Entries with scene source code
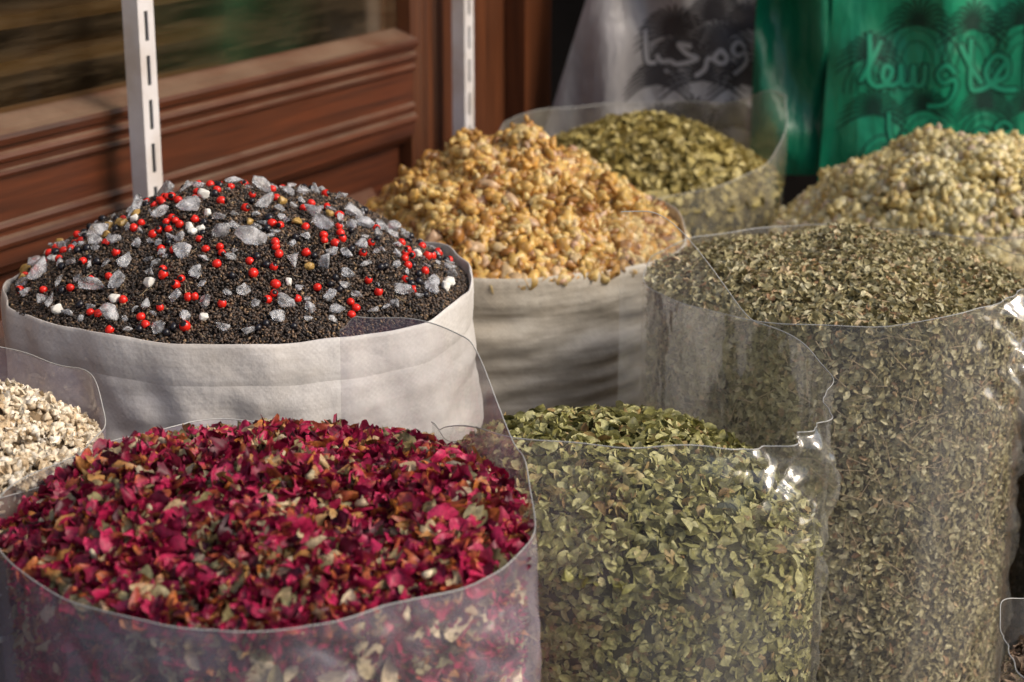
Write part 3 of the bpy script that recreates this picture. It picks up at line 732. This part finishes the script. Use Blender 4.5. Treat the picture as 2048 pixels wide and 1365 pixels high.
def prints(bag,strokes,scale,orig,layers):
    ob,F,(cx,w0,w1,shift,z0,z1)=bag
    acc=Acc()
    for pts,wd,style in strokes:
        C=catmull(pts) if len(pts)>2 else np.array([np.array(pts[0])*(1-k/8)+np.array(pts[1])*k/8 for k in range(9)],float)
        T=np.gradient(C,axis=0); T/=np.maximum(np.linalg.norm(T,axis=1,keepdims=True),1e-6); Nn=np.stack([-T[:,1],T[:,0]],1)
        for li,(extra,off,mi) in enumerate(layers[style]):
            hw=(wd/2+extra); V=[]
            E=C.copy()
            if extra>0: E[0]-=T[0]*extra; E[-1]+=T[-1]*extra
            for k in range(len(E)):
                tap=1.0 if style!='leaf' else (math.sin(math.pi*min(1,(k+.6)/len(E)))*1.0+.1)
                for sgn in (-1,-.33,.33,1):
                    p=E[k]+Nn[k]*hw*sgn*tap
                    X=orig[0]+(p[0])*scale; Z=orig[1]-(p[1])*scale
                    v=(Z-z0)/(z1-z0); w=(w0+(w1-w0)*v)/2; u=(X-cx-shift*v)/w; u=max(-.985,min(.985,u)); v=max(0.01,min(.99,v))
                    q=F(u,v); V.append((q[0],q[1]-off,q[2]))
            acc.add(np.array(V),grid_faces(len(E),4),.5,mi)
    return acc
def fan(cx,cy,r,n=9,a0=-10,a1=190,droop=.35,w=5):
    o=[]
    for i in range(n):
        a=rad(a0+(a1-a0)*i/(n-1)); dx,dy=math.cos(a),-math.sin(a)
        o.append(([(cx,cy),(cx+dx*r*.5,cy+dy*r*.6),(cx+dx*r,cy+dy*r*.8+droop*r*abs(dx))],w,'leaf'))
    return o
def arch(cx,cy,rx,ry,w=2.5):
    return [([(cx+rx*math.cos(rad(a)),cy-ry*math.sin(rad(a))) for a in range(0,181,20)],w,'line')]
ahlan=[[(322,20),(321,60),(324,112)],[(334,4),(322,-2),(318,8),(330,14)],
 [(306,112),(280,112),(256,102),(246,78),(262,52),(284,60),(284,88),(256,102)],[(284,60),(270,80),(262,96)],
 [(256,104),(236,112),(218,108),(214,60),(212,20)],[(190,30),(212,66),(240,102)],
 [(184,82),(166,66),(150,80),(160,98),(182,92),(186,112),(170,136),(136,142)],
 [(128,66),(126,100),(112,104),(108,70),(106,100),(90,104),(86,68),(84,98),(66,108)],
 [(66,108),(52,92),(56,72),(70,80),(58,104),(36,108)],
 [(36,108),(24,90),(26,50),(24,14)],[(48,26),(30,62),(8,100)]]
marhaba=[[(318,180),(304,168),(292,180),(302,192),(318,186),(318,206),(296,222)],
 [(284,196),(270,182),(258,196),(272,204),(284,196)],[(258,198),(246,196),(240,214),(222,226)],
 [(214,176),(190,172),(206,188),(226,196),(190,206),(176,200)],[(176,200),(158,202),(150,190)],[(170,216),(168,220)],[(150,204),(132,200),(128,150)]]
layers={'text':[(3.0,.0016,0),(0,.0032,1)],'leaf':[(0,.0010,0)],'line':[(0,.0012,0)]}
green=make_bag('green_plastic_bag','bright green plastic bag printed with Arabic greeting and palms',.83,3.45,.55,1.22,.50,.46,0,M_green,3,.008)
art=[]
for c in ((215,10,75),(110,5,75),(310,0,70),(20,70,70),(130,170,60),(250,165,60),(340,170,60),(30,180,70),(190,260,65),(300,270,70),(90,270,70),(240,320,60)): art+=fan(c[0],c[1],c[2],15,w=4.2)
for c in ((215,90,62,100),(110,85,58,90),(315,85,55,90),(130,240,50,70),(250,240,50,70),(20,140,50,80),(50,300,50,80),(190,340,50,70),(300,340,50,70)):
    art+=arch(*c); art+=arch(c[0],c[1],c[2]*.75,c[3]*.8,1.8); art+=arch(c[0],c[1],c[2]*.5,c[3]*.55,1.8)
for s in ahlan: art.append(([((x-8)*1.04,y*1.1+6) for x,y in s],10,'text'))
for s in marhaba: art.append(([((x-128)*1.3+60,y+25) for x,y in s],7,'text'))
sc=1/1072
acc=prints(green,art,sc,(.583+.062,.895),layers); pr=acc.build('printed_lettering',[M_ink,M_inkg]); tag(pr,parent=green[0])
make_bag('green_plastic_bag','darker teal-green plastic bag hanging folded beside the printed bag',.535,3.50,.60,1.22,.16,.13,-.01,M_green2,9,.012)
grey=make_bag('grey_plastic_bag','crumpled greyish-white plastic bag printed with dark palms and Arabic',.295,3.60,.60,1.22,.50,.24,.06,M_grey,5,.015)
art=[]
for c in ((50,30,80),(130,0,80),(200,20,70),(110,120,90),(20,130,70),(190,130,75),(90,210,80),(170,210,70),(30,220,70),(140,60,80),(60,80,70)): art+=fan(c[0],c[1],c[2],17,w=5.5)
for s in marhaba: art.append(([((x-128)*1.05-5,(y-150)*1.2+22) for x,y in s],9,'text'))
layers2={'text':[(3.0,.0016,0),(0,.0034,1)],'leaf':[(0,.0010,0)],'line':[(0,.0012,0)]}
acc=prints(grey,art,1/1033,(.262,.885),layers2); pr=acc.build('printed_lettering',[M_inkk,M_inkw]); tag(pr,parent=grey[0])
bm=bmesh.new(); bmesh.ops.create_cone(bm,cap_ends=True,segments=20,radius1=.012,radius2=.012,depth=2.2,matrix=Matrix.Translation((1.15,3.55,1.325))@Matrix.Rotation(rad(90),4,'Y'))
me=bpy.data.meshes.new('hanging_rod'); bm.to_mesh(me); bm.free(); me.materials.append(M_whitep); o=bpy.data.objects.new('hanging_rod',me); COL.objects.link(o); tag(o,'horizontal metal rod that the plastic bags hang from','rod')

# ------------------------------------------------------------------ light, sky, camera
w=bpy.data.worlds.new('World'); scene.world=w; w.use_nodes=True; nt=w.node_tree; bg=nt.nodes['Background']
sky=nt.nodes.new('ShaderNodeTexSky'); sky.sky_type='NISHITA'; sky.sun_disc=False
az=Vector((.86,-.30,0)).normalized(); el=rad(37)
sdir=Vector((az.x*math.cos(el),az.y*math.cos(el),math.sin(el)))
sky.sun_elevation=el; sky.sun_rotation=math.atan2(sdir.x,sdir.y)
sky.air_density=1.0; sky.dust_density=4.0; sky.ozone_density=.8
nt.links.new(sky.outputs[0],bg.inputs[0]); bg.inputs[1].default_value=.145
sl=bpy.data.lights.new('sun','SUN'); sl.energy=2.0; sl.angle=rad(28); sl.color=(1,.93,.82)
so=bpy.data.objects.new('sun',sl); COL.objects.link(so); so.rotation_euler=sdir.to_track_quat('Z','Y').to_euler()
cam=bpy.data.cameras.new('camera'); cam.lens=65; cam.sensor_width=36; cam.clip_end=500; cam.clip_start=.05
cam.dof.use_dof=True; cam.dof.focus_distance=1.88; cam.dof.aperture_fstop=5.6
co=bpy.data.objects.new('camera',cam); COL.objects.link(co); co.location=(0,0,1.3); co.rotation_euler=(rad(90-16.5),0,0)
scene.camera=co
scene.view_settings.view_transform='Standard'; scene.view_settings.look='None'; scene.view_settings.exposure=0
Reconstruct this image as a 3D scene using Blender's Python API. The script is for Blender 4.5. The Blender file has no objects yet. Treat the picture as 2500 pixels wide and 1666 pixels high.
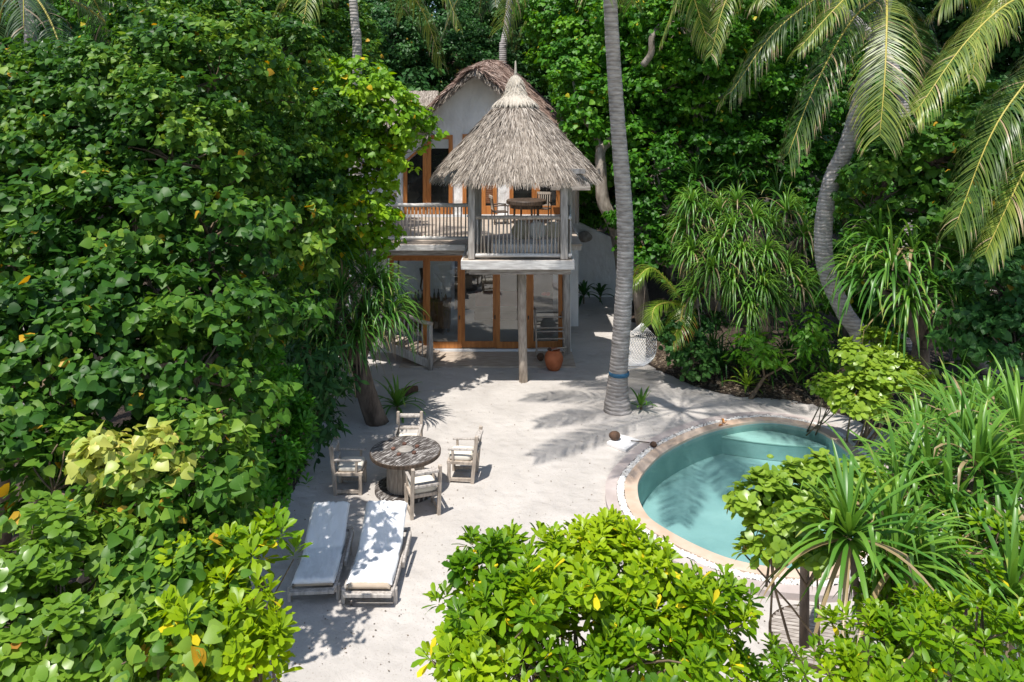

* **Aim**:
Copy the records exactly. Skip the pictures.

* **Solution**:
Write part 3 of the bpy script that recreates this picture. It picks up at line 732. This part finishes the script. Use Blender 4.5. Treat the picture as 2048 pixels wide and 1365 pixels high.
def prints(bag,strokes,scale,orig,layers):
    ob,F,(cx,w0,w1,shift,z0,z1)=bag
    acc=Acc()
    for pts,wd,style in strokes:
        C=catmull(pts) if len(pts)>2 else np.array([np.array(pts[0])*(1-k/8)+np.array(pts[1])*k/8 for k in range(9)],float)
        T=np.gradient(C,axis=0); T/=np.maximum(np.linalg.norm(T,axis=1,keepdims=True),1e-6); Nn=np.stack([-T[:,1],T[:,0]],1)
        for li,(extra,off,mi) in enumerate(layers[style]):
            hw=(wd/2+extra); V=[]
            E=C.copy()
            if extra>0: E[0]-=T[0]*extra; E[-1]+=T[-1]*extra
            for k in range(len(E)):
                tap=1.0 if style!='leaf' else (math.sin(math.pi*min(1,(k+.6)/len(E)))*1.0+.1)
                for sgn in (-1,-.33,.33,1):
                    p=E[k]+Nn[k]*hw*sgn*tap
                    X=orig[0]+(p[0])*scale; Z=orig[1]-(p[1])*scale
                    v=(Z-z0)/(z1-z0); w=(w0+(w1-w0)*v)/2; u=(X-cx-shift*v)/w; u=max(-.985,min(.985,u)); v=max(0.01,min(.99,v))
                    q=F(u,v); V.append((q[0],q[1]-off,q[2]))
            acc.add(np.array(V),grid_faces(len(E),4),.5,mi)
    return acc
def fan(cx,cy,r,n=9,a0=-10,a1=190,droop=.35,w=5):
    o=[]
    for i in range(n):
        a=rad(a0+(a1-a0)*i/(n-1)); dx,dy=math.cos(a),-math.sin(a)
        o.append(([(cx,cy),(cx+dx*r*.5,cy+dy*r*.6),(cx+dx*r,cy+dy*r*.8+droop*r*abs(dx))],w,'leaf'))
    return o
def arch(cx,cy,rx,ry,w=2.5):
    return [([(cx+rx*math.cos(rad(a)),cy-ry*math.sin(rad(a))) for a in range(0,181,20)],w,'line')]
ahlan=[[(322,20),(321,60),(324,112)],[(334,4),(322,-2),(318,8),(330,14)],
 [(306,112),(280,112),(256,102),(246,78),(262,52),(284,60),(284,88),(256,102)],[(284,60),(270,80),(262,96)],
 [(256,104),(236,112),(218,108),(214,60),(212,20)],[(190,30),(212,66),(240,102)],
 [(184,82),(166,66),(150,80),(160,98),(182,92),(186,112),(170,136),(136,142)],
 [(128,66),(126,100),(112,104),(108,70),(106,100),(90,104),(86,68),(84,98),(66,108)],
 [(66,108),(52,92),(56,72),(70,80),(58,104),(36,108)],
 [(36,108),(24,90),(26,50),(24,14)],[(48,26),(30,62),(8,100)]]
marhaba=[[(318,180),(304,168),(292,180),(302,192),(318,186),(318,206),(296,222)],
 [(284,196),(270,182),(258,196),(272,204),(284,196)],[(258,198),(246,196),(240,214),(222,226)],
 [(214,176),(190,172),(206,188),(226,196),(190,206),(176,200)],[(176,200),(158,202),(150,190)],[(170,216),(168,220)],[(150,204),(132,200),(128,150)]]
layers={'text':[(3.0,.0016,0),(0,.0032,1)],'leaf':[(0,.0010,0)],'line':[(0,.0012,0)]}
green=make_bag('green_plastic_bag','bright green plastic bag printed with Arabic greeting and palms',.83,3.45,.55,1.22,.50,.46,0,M_green,3,.008)
art=[]
for c in ((215,10,75),(110,5,75),(310,0,70),(20,70,70),(130,170,60),(250,165,60),(340,170,60),(30,180,70),(190,260,65),(300,270,70),(90,270,70),(240,320,60)): art+=fan(c[0],c[1],c[2],15,w=4.2)
for c in ((215,90,62,100),(110,85,58,90),(315,85,55,90),(130,240,50,70),(250,240,50,70),(20,140,50,80),(50,300,50,80),(190,340,50,70),(300,340,50,70)):
    art+=arch(*c); art+=arch(c[0],c[1],c[2]*.75,c[3]*.8,1.8); art+=arch(c[0],c[1],c[2]*.5,c[3]*.55,1.8)
for s in ahlan: art.append(([((x-8)*1.04,y*1.1+6) for x,y in s],10,'text'))
for s in marhaba: art.append(([((x-128)*1.3+60,y+25) for x,y in s],7,'text'))
sc=1/1072
acc=prints(green,art,sc,(.583+.062,.895),layers); pr=acc.build('printed_lettering',[M_ink,M_inkg]); tag(pr,parent=green[0])
make_bag('green_plastic_bag','darker teal-green plastic bag hanging folded beside the printed bag',.535,3.50,.60,1.22,.16,.13,-.01,M_green2,9,.012)
grey=make_bag('grey_plastic_bag','crumpled greyish-white plastic bag printed with dark palms and Arabic',.295,3.60,.60,1.22,.50,.24,.06,M_grey,5,.015)
art=[]
for c in ((50,30,80),(130,0,80),(200,20,70),(110,120,90),(20,130,70),(190,130,75),(90,210,80),(170,210,70),(30,220,70),(140,60,80),(60,80,70)): art+=fan(c[0],c[1],c[2],17,w=5.5)
for s in marhaba: art.append(([((x-128)*1.05-5,(y-150)*1.2+22) for x,y in s],9,'text'))
layers2={'text':[(3.0,.0016,0),(0,.0034,1)],'leaf':[(0,.0010,0)],'line':[(0,.0012,0)]}
acc=prints(grey,art,1/1033,(.262,.885),layers2); pr=acc.build('printed_lettering',[M_inkk,M_inkw]); tag(pr,parent=grey[0])
bm=bmesh.new(); bmesh.ops.create_cone(bm,cap_ends=True,segments=20,radius1=.012,radius2=.012,depth=2.2,matrix=Matrix.Translation((1.15,3.55,1.325))@Matrix.Rotation(rad(90),4,'Y'))
me=bpy.data.meshes.new('hanging_rod'); bm.to_mesh(me); bm.free(); me.materials.append(M_whitep); o=bpy.data.objects.new('hanging_rod',me); COL.objects.link(o); tag(o,'horizontal metal rod that the plastic bags hang from','rod')

# ------------------------------------------------------------------ light, sky, camera
w=bpy.data.worlds.new('World'); scene.world=w; w.use_nodes=True; nt=w.node_tree; bg=nt.nodes['Background']
sky=nt.nodes.new('ShaderNodeTexSky'); sky.sky_type='NISHITA'; sky.sun_disc=False
az=Vector((.86,-.30,0)).normalized(); el=rad(37)
sdir=Vector((az.x*math.cos(el),az.y*math.cos(el),math.sin(el)))
sky.sun_elevation=el; sky.sun_rotation=math.atan2(sdir.x,sdir.y)
sky.air_density=1.0; sky.dust_density=4.0; sky.ozone_density=.8
nt.links.new(sky.outputs[0],bg.inputs[0]); bg.inputs[1].default_value=.145
sl=bpy.data.lights.new('sun','SUN'); sl.energy=2.0; sl.angle=rad(28); sl.color=(1,.93,.82)
so=bpy.data.objects.new('sun',sl); COL.objects.link(so); so.rotation_euler=sdir.to_track_quat('Z','Y').to_euler()
cam=bpy.data.cameras.new('camera'); cam.lens=65; cam.sensor_width=36; cam.clip_end=500; cam.clip_start=.05
cam.dof.use_dof=True; cam.dof.focus_distance=1.88; cam.dof.aperture_fstop=5.6
co=bpy.data.objects.new('camera',cam); COL.objects.link(co); co.location=(0,0,1.3); co.rotation_euler=(rad(90-16.5),0,0)
scene.camera=co
scene.view_settings.view_transform='Standard'; scene.view_settings.look='None'; scene.view_settings.exposure=0
Reconstruct this image as a 3D scene using Blender's Python API. The script is for Blender 4.5. The Blender file has no objects yet. Treat the picture as 2500 pixels wide and 1666 pixels high.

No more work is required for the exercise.